Material:

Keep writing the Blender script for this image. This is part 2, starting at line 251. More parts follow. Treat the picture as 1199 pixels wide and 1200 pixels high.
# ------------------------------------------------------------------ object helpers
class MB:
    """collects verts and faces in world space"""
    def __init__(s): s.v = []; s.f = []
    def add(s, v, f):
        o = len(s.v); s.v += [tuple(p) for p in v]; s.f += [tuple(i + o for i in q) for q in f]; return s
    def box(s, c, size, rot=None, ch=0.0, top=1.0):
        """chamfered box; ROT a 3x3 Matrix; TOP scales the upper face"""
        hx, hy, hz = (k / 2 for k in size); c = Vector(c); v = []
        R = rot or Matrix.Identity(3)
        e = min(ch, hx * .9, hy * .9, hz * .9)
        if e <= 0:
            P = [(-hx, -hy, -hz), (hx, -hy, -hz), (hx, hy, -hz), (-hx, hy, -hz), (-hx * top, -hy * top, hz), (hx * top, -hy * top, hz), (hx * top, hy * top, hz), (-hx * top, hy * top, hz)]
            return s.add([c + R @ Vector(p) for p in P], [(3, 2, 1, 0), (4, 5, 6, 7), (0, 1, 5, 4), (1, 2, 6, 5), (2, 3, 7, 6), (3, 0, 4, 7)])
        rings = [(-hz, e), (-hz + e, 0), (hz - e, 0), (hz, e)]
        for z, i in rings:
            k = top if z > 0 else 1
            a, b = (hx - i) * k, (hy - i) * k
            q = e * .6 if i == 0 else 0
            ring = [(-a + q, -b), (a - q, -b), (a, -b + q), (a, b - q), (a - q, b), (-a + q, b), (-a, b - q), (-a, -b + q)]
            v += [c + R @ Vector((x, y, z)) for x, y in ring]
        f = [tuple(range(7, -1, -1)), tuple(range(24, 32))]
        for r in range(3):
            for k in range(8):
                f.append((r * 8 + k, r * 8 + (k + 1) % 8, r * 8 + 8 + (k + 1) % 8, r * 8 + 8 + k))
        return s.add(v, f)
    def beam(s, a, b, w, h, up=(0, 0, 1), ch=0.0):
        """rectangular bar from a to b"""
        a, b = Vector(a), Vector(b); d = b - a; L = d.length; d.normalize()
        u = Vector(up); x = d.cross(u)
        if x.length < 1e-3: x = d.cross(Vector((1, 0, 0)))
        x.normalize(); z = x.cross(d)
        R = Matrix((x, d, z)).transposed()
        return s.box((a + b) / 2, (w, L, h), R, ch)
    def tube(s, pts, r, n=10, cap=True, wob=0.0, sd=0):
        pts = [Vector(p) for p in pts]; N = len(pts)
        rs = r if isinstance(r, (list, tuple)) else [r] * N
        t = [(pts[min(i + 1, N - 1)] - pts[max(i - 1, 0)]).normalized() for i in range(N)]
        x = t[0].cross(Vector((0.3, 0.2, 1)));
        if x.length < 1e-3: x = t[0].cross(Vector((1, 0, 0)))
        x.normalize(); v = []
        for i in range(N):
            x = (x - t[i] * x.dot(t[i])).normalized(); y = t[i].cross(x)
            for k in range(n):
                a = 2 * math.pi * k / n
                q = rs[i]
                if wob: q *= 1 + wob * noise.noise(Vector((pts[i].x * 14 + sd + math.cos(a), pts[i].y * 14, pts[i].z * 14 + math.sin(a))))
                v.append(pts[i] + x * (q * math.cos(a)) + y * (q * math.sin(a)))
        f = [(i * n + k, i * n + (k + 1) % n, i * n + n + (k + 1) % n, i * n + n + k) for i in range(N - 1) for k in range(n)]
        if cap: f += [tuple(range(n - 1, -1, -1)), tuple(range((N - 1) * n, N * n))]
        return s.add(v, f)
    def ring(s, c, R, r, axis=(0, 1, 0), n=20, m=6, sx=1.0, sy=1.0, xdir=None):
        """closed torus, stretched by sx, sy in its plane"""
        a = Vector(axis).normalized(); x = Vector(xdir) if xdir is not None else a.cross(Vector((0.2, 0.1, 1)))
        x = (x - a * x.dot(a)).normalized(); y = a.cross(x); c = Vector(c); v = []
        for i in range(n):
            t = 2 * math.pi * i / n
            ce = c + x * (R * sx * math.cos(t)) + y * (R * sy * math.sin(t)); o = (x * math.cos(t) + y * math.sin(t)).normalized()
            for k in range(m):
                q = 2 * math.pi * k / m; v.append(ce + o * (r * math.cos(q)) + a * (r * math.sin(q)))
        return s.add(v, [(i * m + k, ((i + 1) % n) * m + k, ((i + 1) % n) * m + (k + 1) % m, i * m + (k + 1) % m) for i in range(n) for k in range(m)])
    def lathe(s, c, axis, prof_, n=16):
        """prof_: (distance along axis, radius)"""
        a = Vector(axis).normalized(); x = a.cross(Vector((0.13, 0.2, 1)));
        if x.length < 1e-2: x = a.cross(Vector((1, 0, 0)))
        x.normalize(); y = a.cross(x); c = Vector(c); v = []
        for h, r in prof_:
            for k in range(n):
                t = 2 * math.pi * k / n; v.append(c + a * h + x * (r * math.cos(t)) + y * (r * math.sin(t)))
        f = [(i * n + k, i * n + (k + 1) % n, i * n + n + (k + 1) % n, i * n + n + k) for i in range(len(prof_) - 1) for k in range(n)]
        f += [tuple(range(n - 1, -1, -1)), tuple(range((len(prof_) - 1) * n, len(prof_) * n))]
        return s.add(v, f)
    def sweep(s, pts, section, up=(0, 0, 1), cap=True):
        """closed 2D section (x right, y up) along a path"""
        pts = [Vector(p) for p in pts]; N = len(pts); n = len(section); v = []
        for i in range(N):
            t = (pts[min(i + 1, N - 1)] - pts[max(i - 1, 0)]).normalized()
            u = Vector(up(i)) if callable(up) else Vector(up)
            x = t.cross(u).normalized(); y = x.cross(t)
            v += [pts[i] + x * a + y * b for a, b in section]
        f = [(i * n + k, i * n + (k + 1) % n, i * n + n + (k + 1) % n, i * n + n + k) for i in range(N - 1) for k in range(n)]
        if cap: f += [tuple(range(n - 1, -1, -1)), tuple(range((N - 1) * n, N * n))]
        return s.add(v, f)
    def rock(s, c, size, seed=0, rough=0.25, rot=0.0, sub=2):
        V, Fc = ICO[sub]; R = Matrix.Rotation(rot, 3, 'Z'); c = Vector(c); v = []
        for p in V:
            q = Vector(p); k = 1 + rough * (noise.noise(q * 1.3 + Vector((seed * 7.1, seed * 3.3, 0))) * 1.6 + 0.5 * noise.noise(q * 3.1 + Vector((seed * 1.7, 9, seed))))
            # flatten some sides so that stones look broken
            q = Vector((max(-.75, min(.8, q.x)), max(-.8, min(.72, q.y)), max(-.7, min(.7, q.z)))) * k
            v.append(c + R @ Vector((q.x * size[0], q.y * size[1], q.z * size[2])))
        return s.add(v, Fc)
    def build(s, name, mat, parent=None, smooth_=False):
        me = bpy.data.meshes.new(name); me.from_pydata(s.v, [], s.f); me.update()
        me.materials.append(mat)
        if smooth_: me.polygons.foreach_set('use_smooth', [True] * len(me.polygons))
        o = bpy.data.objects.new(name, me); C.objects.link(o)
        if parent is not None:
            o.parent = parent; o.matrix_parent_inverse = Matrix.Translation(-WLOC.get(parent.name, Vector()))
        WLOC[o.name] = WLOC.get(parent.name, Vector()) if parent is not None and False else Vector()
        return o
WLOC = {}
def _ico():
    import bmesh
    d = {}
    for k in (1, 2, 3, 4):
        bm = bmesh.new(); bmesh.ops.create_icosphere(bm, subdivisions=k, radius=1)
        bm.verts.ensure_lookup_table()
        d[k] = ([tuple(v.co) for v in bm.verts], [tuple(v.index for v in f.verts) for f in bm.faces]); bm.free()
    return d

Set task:
Write the material out exactly, with nothing left out.

Response to this exercise:
Keep writing the Blender script for this image. This is part 2, starting at line 251. More parts follow. Treat the picture as 1199 pixels wide and 1200 pixels high.
# ------------------------------------------------------------------ object helpers
class MB:
    """collects verts and faces in world space"""
    def __init__(s): s.v = []; s.f = []
    def add(s, v, f):
        o = len(s.v); s.v += [tuple(p) for p in v]; s.f += [tuple(i + o for i in q) for q in f]; return s
    def box(s, c, size, rot=None, ch=0.0, top=1.0):
        """chamfered box; ROT a 3x3 Matrix; TOP scales the upper face"""
        hx, hy, hz = (k / 2 for k in size); c = Vector(c); v = []
        R = rot or Matrix.Identity(3)
        e = min(ch, hx * .9, hy * .9, hz * .9)
        if e <= 0:
            P = [(-hx, -hy, -hz), (hx, -hy, -hz), (hx, hy, -hz), (-hx, hy, -hz), (-hx * top, -hy * top, hz), (hx * top, -hy * top, hz), (hx * top, hy * top, hz), (-hx * top, hy * top, hz)]
            return s.add([c + R @ Vector(p) for p in P], [(3, 2, 1, 0), (4, 5, 6, 7), (0, 1, 5, 4), (1, 2, 6, 5), (2, 3, 7, 6), (3, 0, 4, 7)])
        rings = [(-hz, e), (-hz + e, 0), (hz - e, 0), (hz, e)]
        for z, i in rings:
            k = top if z > 0 else 1
            a, b = (hx - i) * k, (hy - i) * k
            q = e * .6 if i == 0 else 0
            ring = [(-a + q, -b), (a - q, -b), (a, -b + q), (a, b - q), (a - q, b), (-a + q, b), (-a, b - q), (-a, -b + q)]
            v += [c + R @ Vector((x, y, z)) for x, y in ring]
        f = [tuple(range(7, -1, -1)), tuple(range(24, 32))]
        for r in range(3):
            for k in range(8):
                f.append((r * 8 + k, r * 8 + (k + 1) % 8, r * 8 + 8 + (k + 1) % 8, r * 8 + 8 + k))
        return s.add(v, f)
    def beam(s, a, b, w, h, up=(0, 0, 1), ch=0.0):
        """rectangular bar from a to b"""
        a, b = Vector(a), Vector(b); d = b - a; L = d.length; d.normalize()
        u = Vector(up); x = d.cross(u)
        if x.length < 1e-3: x = d.cross(Vector((1, 0, 0)))
        x.normalize(); z = x.cross(d)
        R = Matrix((x, d, z)).transposed()
        return s.box((a + b) / 2, (w, L, h), R, ch)
    def tube(s, pts, r, n=10, cap=True, wob=0.0, sd=0):
        pts = [Vector(p) for p in pts]; N = len(pts)
        rs = r if isinstance(r, (list, tuple)) else [r] * N
        t = [(pts[min(i + 1, N - 1)] - pts[max(i - 1, 0)]).normalized() for i in range(N)]
        x = t[0].cross(Vector((0.3, 0.2, 1)));
        if x.length < 1e-3: x = t[0].cross(Vector((1, 0, 0)))
        x.normalize(); v = []
        for i in range(N):
            x = (x - t[i] * x.dot(t[i])).normalized(); y = t[i].cross(x)
            for k in range(n):
                a = 2 * math.pi * k / n
                q = rs[i]
                if wob: q *= 1 + wob * noise.noise(Vector((pts[i].x * 14 + sd + math.cos(a), pts[i].y * 14, pts[i].z * 14 + math.sin(a))))
                v.append(pts[i] + x * (q * math.cos(a)) + y * (q * math.sin(a)))
        f = [(i * n + k, i * n + (k + 1) % n, i * n + n + (k + 1) % n, i * n + n + k) for i in range(N - 1) for k in range(n)]
        if cap: f += [tuple(range(n - 1, -1, -1)), tuple(range((N - 1) * n, N * n))]
        return s.add(v, f)
    def ring(s, c, R, r, axis=(0, 1, 0), n=20, m=6, sx=1.0, sy=1.0, xdir=None):
        """closed torus, stretched by sx, sy in its plane"""
        a = Vector(axis).normalized(); x = Vector(xdir) if xdir is not None else a.cross(Vector((0.2, 0.1, 1)))
        x = (x - a * x.dot(a)).normalized(); y = a.cross(x); c = Vector(c); v = []
        for i in range(n):
            t = 2 * math.pi * i / n
            ce = c + x * (R * sx * math.cos(t)) + y * (R * sy * math.sin(t)); o = (x * math.cos(t) + y * math.sin(t)).normalized()
            for k in range(m):
                q = 2 * math.pi * k / m; v.append(ce + o * (r * math.cos(q)) + a * (r * math.sin(q)))
        return s.add(v, [(i * m + k, ((i + 1) % n) * m + k, ((i + 1) % n) * m + (k + 1) % m, i * m + (k + 1) % m) for i in range(n) for k in range(m)])
    def lathe(s, c, axis, prof_, n=16):
        """prof_: (distance along axis, radius)"""
        a = Vector(axis).normalized(); x = a.cross(Vector((0.13, 0.2, 1)));
        if x.length < 1e-2: x = a.cross(Vector((1, 0, 0)))
        x.normalize(); y = a.cross(x); c = Vector(c); v = []
        for h, r in prof_:
            for k in range(n):
                t = 2 * math.pi * k / n; v.append(c + a * h + x * (r * math.cos(t)) + y * (r * math.sin(t)))
        f = [(i * n + k, i * n + (k + 1) % n, i * n + n + (k + 1) % n, i * n + n + k) for i in range(len(prof_) - 1) for k in range(n)]
        f += [tuple(range(n - 1, -1, -1)), tuple(range((len(prof_) - 1) * n, len(prof_) * n))]
        return s.add(v, f)
    def sweep(s, pts, section, up=(0, 0, 1), cap=True):
        """closed 2D section (x right, y up) along a path"""
        pts = [Vector(p) for p in pts]; N = len(pts); n = len(section); v = []
        for i in range(N):
            t = (pts[min(i + 1, N - 1)] - pts[max(i - 1, 0)]).normalized()
            u = Vector(up(i)) if callable(up) else Vector(up)
            x = t.cross(u).normalized(); y = x.cross(t)
            v += [pts[i] + x * a + y * b for a, b in section]
        f = [(i * n + k, i * n + (k + 1) % n, i * n + n + (k + 1) % n, i * n + n + k) for i in range(N - 1) for k in range(n)]
        if cap: f += [tuple(range(n - 1, -1, -1)), tuple(range((N - 1) * n, N * n))]
        return s.add(v, f)
    def rock(s, c, size, seed=0, rough=0.25, rot=0.0, sub=2):
        V, Fc = ICO[sub]; R = Matrix.Rotation(rot, 3, 'Z'); c = Vector(c); v = []
        for p in V:
            q = Vector(p); k = 1 + rough * (noise.noise(q * 1.3 + Vector((seed * 7.1, seed * 3.3, 0))) * 1.6 + 0.5 * noise.noise(q * 3.1 + Vector((seed * 1.7, 9, seed))))
            # flatten some sides so that stones look broken
            q = Vector((max(-.75, min(.8, q.x)), max(-.8, min(.72, q.y)), max(-.7, min(.7, q.z)))) * k
            v.append(c + R @ Vector((q.x * size[0], q.y * size[1], q.z * size[2])))
        return s.add(v, Fc)
    def build(s, name, mat, parent=None, smooth_=False):
        me = bpy.data.meshes.new(name); me.from_pydata(s.v, [], s.f); me.update()
        me.materials.append(mat)
        if smooth_: me.polygons.foreach_set('use_smooth', [True] * len(me.polygons))
        o = bpy.data.objects.new(name, me); C.objects.link(o)
        if parent is not None:
            o.parent = parent; o.matrix_parent_inverse = Matrix.Translation(-WLOC.get(parent.name, Vector()))
        WLOC[o.name] = WLOC.get(parent.name, Vector()) if parent is not None and False else Vector()
        return o
WLOC = {}
def _ico():
    import bmesh
    d = {}
    for k in (1, 2, 3, 4):
        bm = bmesh.new(); bmesh.ops.create_icosphere(bm, subdivisions=k, radius=1)
        bm.verts.ensure_lookup_table()
        d[k] = ([tuple(v.co) for v in bm.verts], [tuple(v.index for v in f.verts) for f in bm.faces]); bm.free()
    return d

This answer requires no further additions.